In talking and observing, I learned two things. First, the girl working at the state-run shop selling lanterns and stuff has a ninth grade education. She said her family had no money for her to continue school, so that was it. Where is the nearest Blue Dragons office? And why didn’t someone put her there? (Answer: Blue Dragons has the Hoi An Children’s Home that helps kids who would otherwise drop out of school, and I don’t know why she didn’t go to them.). What change can this girl see in her future? Marriage and kids. That’s about it. I know what makes me sad – it’s not her choice to work in that shop, it wasn’t her choice to stop going to school. She was born into a family that doesn’t have much money and she’s just stuck in that cycle.
The second thing I learned is that when you actually know what something costs, you’re much better at bargaining. Let’s go back to dress making. Marjie has a cute dress that she wanted replicated, except the dress is more like a Sunday outing dress than a work dress. If you just lengthen the skirt part below the knees, then you could. Easy, right? We walked into one shop and asked how much it would cost to replicate the dress. The employee said $55. I laughed, said we bought it for $12 in Hanoi, and we walked out.

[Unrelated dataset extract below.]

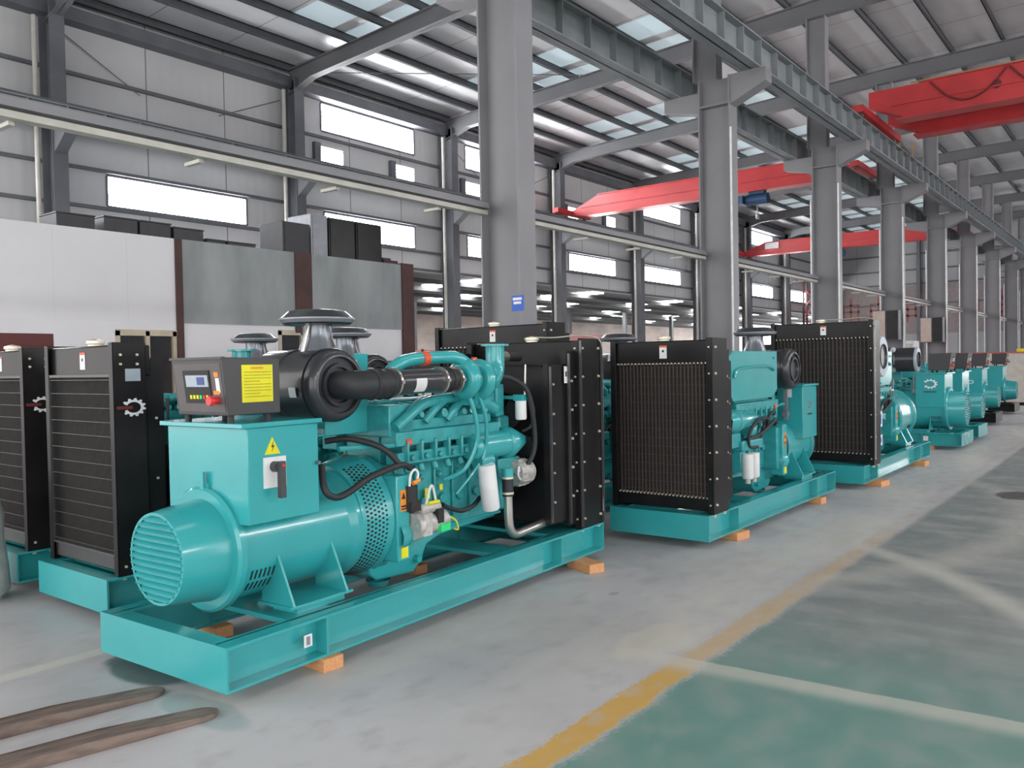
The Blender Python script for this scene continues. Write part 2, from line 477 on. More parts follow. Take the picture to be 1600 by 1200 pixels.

This simply proves my point. We know what it cost to buy it off the rack. The other person didn’t. She took a wild guess for a price we might think is reasonable and came up way outside the bounds of what makes any logical sense given that we know about how much it should cost. Even when you add in a premium for tailor-fit clothes, you would think the cost shouldn’t get much higher than about $20. Oh well. Next trip, we might try to negotiate from the position of “This cost us $12 in Hanoi, can you make it for a competitive price?”
Though the 9th-grade dropout story makes me sad and the crazy prices of the shopkeepers irritates the crap out of me, I do love Hoi An. Good food, cool architecture, and best of all, my better half bought 10 small lanterns for $4. Now that’s a bargain.